Be wary if they ask for your name straight away because companies have been known to sue.
"So I personally consider security bugs to be just "normal bugs". I don't cover them up, but I also don't have any reason what-so-ever to think it's a good idea to track them and announce them as something special."
Linus Torvalds Tue, 15 Jul 2008
Give them 28 days, then pastebin it and stick on reddit.
But now you can't do a thing because they know who you are and will sue you so forget about it and stop using their products.
Every day they possibly get hundreds of emails to their security@ email address. The vast majority of it breaks down into categories of spam and support requests. Then when you have removed that you are left with a pile of "security disclosures", the vast majority of which are a very poor standard, or generated by some sort of scanner software that's returning garbage results.
After this gets filtered the remainder are legitimate issues that need to be investigated. Bear in mind you might not get one of these for weeks and weeks, but you still have to filter the other hundreds of emails.
For all but the largest internet companies (think apple and google), they can't afford to tend to this filtering process 24/7. So this happens Mon-Fri during business hours, and if it's a legitimate report it will make its way to a security engineer.
So, what am I getting at? You've taken the right steps to report this. What you have described sounds like a vulnerability, who knows how long its been there. Given that and the nature of the vulnerability, the likelihood of this been exploited over the coming days sounds low. So we don't have to go to DEFCON 5 just yet. Don't expect companies to react to these reports within hours or over the weekend, theres just too much noise to make this sort of thing feasible. Please give the company a chance to do their thing, this could take a business day or two, just to get acknowledged. And another couple of days to patch (depending on the technical difficulty).
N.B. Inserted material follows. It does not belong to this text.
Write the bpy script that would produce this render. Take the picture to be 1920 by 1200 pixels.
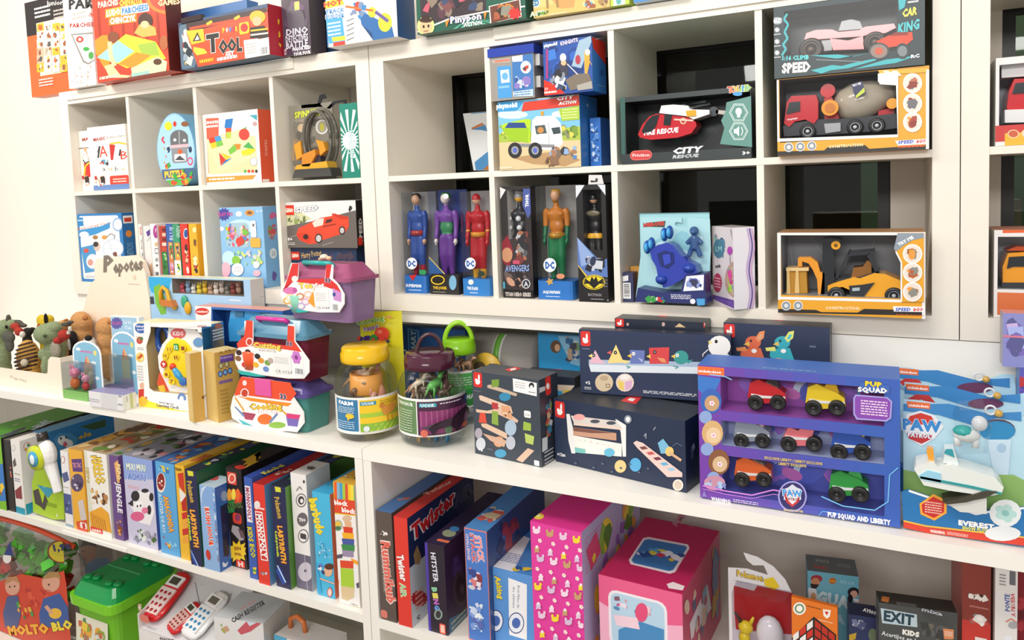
import bpy,bmesh,math,random
from mathutils import Vector,Matrix
for o in list(bpy.data.objects):bpy.data.objects.remove(o)
C=bpy.context.scene
COL=C.collection
PI=math.pi
# ------------------------------------------------------------------ camera, world, lights, exposure
CX,CY,CZ=1.36596,-1.82670,0.35903
FPX,PX,PY=1411.817,925.132,448.628
MR=((0.8832907585,0.4672408244,-0.0385155547),(-0.0010143917,-0.0802483719,-0.9967743826),(-0.4688244948,0.8804806704,-0.0704086801))
cd=bpy.data.cameras.new('camera');cam=bpy.data.objects.new('camera',cd);COL.objects.link(cam)
cd.sensor_width=36;cd.lens=FPX/1920*36
cd.shift_x=(960-PX)/1920;cd.shift_y=(PY-600)/1920
cd.clip_start=0.05
mm=Matrix(((MR[0][0],-MR[1][0],-MR[2][0],CX),(MR[0][1],-MR[1][1],-MR[2][1],CY),(MR[0][2],-MR[1][2],-MR[2][2],CZ),(0,0,0,1)))
cam.matrix_world=mm
C.camera=cam
W=bpy.data.worlds.new('world');C.world=W;W.use_nodes=True
W.node_tree.nodes['Background'].inputs[0].default_value=(1.0,0.97,0.93,1)
W.node_tree.nodes['Background'].inputs[1].default_value=0.66
def area(name,loc,target,sx,sy,power,col):
 l=bpy.data.lights.new(name,'AREA');l.shape='RECTANGLE';l.size=sx;l.size_y=sy;l.energy=power;l.color=col
 o=bpy.data.objects.new(name,l);COL.objects.link(o);o.location=loc
 o.rotation_euler=(Vector(target)-Vector(loc)).to_track_quat('-Z','Y').to_euler()
 return o
area('ceiling_light_left',(-1.9,-1.3,1.75),(-1.5,0.1,-0.3),1.0,0.35,28,(1,0.92,0.82))
area('ceiling_light_middle',(0.5,-1.7,1.8),(0.3,0.1,-0.2),1.4,0.35,27,(1,0.96,0.90))
area('fill_light_beyond_window',(1.6,1.0,1.6),(1.6,1.3,0.2),0.8,0.4,7,(1,0.93,0.85))  # added fill lamp, lifts the objects behind the glass
area('ceiling_light_far',(1.2,-4.6,1.5),(0.4,0.1,0.1),2.2,0.5,66,(1,0.97,0.94))
C.view_settings.view_transform='Standard';C.view_settings.look='None'
C.view_settings.exposure=0.12;C.view_settings.gamma=1;C.view_settings.use_curve_mapping=False
C.cycles.max_bounces=8;C.cycles.transparent_max_bounces=24
# ------------------------------------------------------------------ sight lines of the photograph onto known shelf planes
def ray(u,v):
 a=(u-PX)/FPX;b=(v-PY)/FPX
 return Vector([MR[0][i]*a+MR[1][i]*b+MR[2][i]for i in range(3)])
CP=Vector((CX,CY,CZ))
def atY(u,v,Y):d=ray(u,v);return CP+d*((Y-CY)/d.y)
def atZ(u,v,Z):d=ray(u,v);return CP+d*((Z-CZ)/d.z)
def pj(p):
 q=[sum(MR[i][j]*(p[j]-CP[j])for j in range(3))for i in range(3)]
 return PX+FPX*q[0]/q[2],PY+FPX*q[1]/q[2]
def zfor(X,Y,v):
 a,b=-3.0,3.0
 for _ in range(40):
  m=(a+b)/2
  if pj((X,Y,m))[1]>v:a=m
  else:b=m
 return(a+b)/2
def xfor(u,Y,Z):
 a,b=-4.0,3.5
 for _ in range(40):
  m=(a+b)/2
  if pj((m,Y,Z))[0]<u:a=m
  else:b=m
 return(a+b)/2
 # ------------------------------------------------------------------ materials
MATS={}
def lin(h):
 h=h.lstrip('#');h=''.join(c*2 for c in h)if len(h)==3 else h;r=[]
 for i in(0,2,4):
  c=int(h[i:i+2],16)/255
  r.append(c/12.92 if c<=0.04045 else((c+0.055)/1.055)**2.4)
 return(*r,1)
def mat(h,kind='p'):
 k=(h,kind)
 if k in MATS:return MATS[k]
 m=bpy.data.materials.new('m_%s_%s'%(h.strip('#'),kind));MATS[k]=m;m.use_nodes=True
 nt=m.node_tree;b=nt.nodes['Principled BSDF'];out=nt.nodes['Material Output']
 if kind in('clear','tint','pane'):
  nt.nodes.remove(b)
  t=nt.nodes.new('ShaderNodeBsdfTransparent');g=nt.nodes.new('ShaderNodeBsdfGlossy');mx=nt.nodes.new('ShaderNodeMixShader')
  fr=nt.nodes.new('ShaderNodeFresnel');fr.inputs[0].default_value=1.45
  t.inputs[0].default_value=lin(h);g.inputs['Roughness'].default_value=0.12 if kind!='pane'else 0.02
  mul=nt.nodes.new('ShaderNodeMath');mul.operation='MULTIPLY_ADD';mul.inputs[1].default_value=0.3 if kind=='clear'else 0.8;mul.inputs[2].default_value=0.0
  nt.links.new(fr.outputs[0],mul.inputs[0]);nt.links.new(mul.outputs[0],mx.inputs[0])
  if kind=='tint':
   df=nt.nodes.new('ShaderNodeBsdfDiffuse');df.inputs[0].default_value=lin(h);m2=nt.nodes.new('ShaderNodeMixShader');m2.inputs[0].default_value=0.55;t.inputs[0].default_value=tuple(.5+.5*c for c in lin(h)[:3])+(1,)
   nt.links.new(t.outputs[0],m2.inputs[1]);nt.links.new(df.outputs[0],m2.inputs[2]);nt.links.new(m2.outputs[0],mx.inputs[1])
  else:nt.links.new(t.outputs[0],mx.inputs[1])
  nt.links.new(g.outputs[0],mx.inputs[2]);nt.links.new(mx.outputs[0],out.inputs[0])
  return m
 b.inputs['Base Color'].default_value=lin(h)
 b.inputs['Roughness'].default_value={'p':0.38,'m':0.75,'g':0.16,'fuzz':0.95,'lam':0.42,'metal':0.3,'wall':0.9}[kind]
 if kind=='metal':b.inputs['Metallic'].default_value=0.9
 if kind in('lam','wall','fuzz','m'):
  n=nt.nodes.new('ShaderNodeTexNoise');n.inputs['Scale'].default_value={'lam':9,'wall':14,'fuzz':160,'m':60}[kind]
  tc=nt.nodes.new('ShaderNodeTexCoord');nt.links.new(tc.outputs['Object'],n.inputs['Vector'])
  n.inputs['Detail'].default_value=4
  bp=nt.nodes.new('ShaderNodeBump');bp.inputs['Strength'].default_value={'lam':0.02,'wall':0.05,'fuzz':0.9,'m':0.05}[kind];bp.inputs['Distance'].default_value=0.004
  nt.links.new(n.outputs[0],bp.inputs['Height']);nt.links.new(bp.outputs[0],b.inputs['Normal'])
  if kind=='fuzz':
   cr=nt.nodes.new('ShaderNodeMixRGB');cr.blend_type='MULTIPLY';cr.inputs[1].default_value=lin(h);cr.inputs[2].default_value=(0.55,0.55,0.5,1)
   nt.links.new(n.outputs[0],cr.inputs[0]);nt.links.new(cr.outputs[0],b.inputs['Base Color'])
 return m
def zones(name,stops,lo,hi,kind='g'):
 """painted toy plastic whose colour changes by height; stops = [(z, colour)...] in metres"""
 m=bpy.data.materials.new(name);m.use_nodes=True;nt=m.node_tree;b=nt.nodes['Principled BSDF']
 tc=nt.nodes.new('ShaderNodeTexCoord');sp=nt.nodes.new('ShaderNodeSeparateXYZ');mr=nt.nodes.new('ShaderNodeMapRange');cr=nt.nodes.new('ShaderNodeValToRGB')
 mr.inputs[1].default_value=lo;mr.inputs[2].default_value=hi
 nt.links.new(tc.outputs['Object'],sp.inputs[0]);nt.links.new(sp.outputs['Z'],mr.inputs[0]);nt.links.new(mr.outputs[0],cr.inputs[0]);nt.links.new(cr.outputs[0],b.inputs['Base Color'])
 cr.color_ramp.interpolation='CONSTANT';e=cr.color_ramp.elements
 while len(e)>1:e.remove(e[-1])
 e[0].position=0;e[0].color=lin(stops[0][1])
 for z,c in stops[1:]:
  x=e.new(min(1,max(0,(z-lo)/(hi-lo))));x.color=lin(c)
 b.inputs['Roughness'].default_value=0.3
 return m
 # ------------------------------------------------------------------ mesh builder
TXT={}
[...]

By the way, this is pretty much outlines the value proposition of the Hacker One service[1] and why companies should use them. As bug bounties become more popular, the long tail of garbage security reports will increase and so will the overhead cost to run one of these programs effectively (quick response times, qualified engineers triaging the inbound queue, etc.).
You stated that you send them two messages via a form dedicated to reporting securities vulnerabilities and even tried to call them. I think you have done more than enough and can relax and wait. (Don't bombard them with too many emails.)
Some in these comments say that you might get sued. As long as you don't publish or threaten to publish the vulnerability, I don't see that happening (but than again IANAL).
It is always exciting when you find (your first) vulnerabilities on "high value" targets, but in the end of the day a laymen might not realize that most of the websites even in the Top 100 on Alexa have some security problems.
If you personally use the site and fear for your security, you may want to try a bit harder. For example I have tried multiple times to let my bank know about a vulnerability, but never got a satisfactory answer.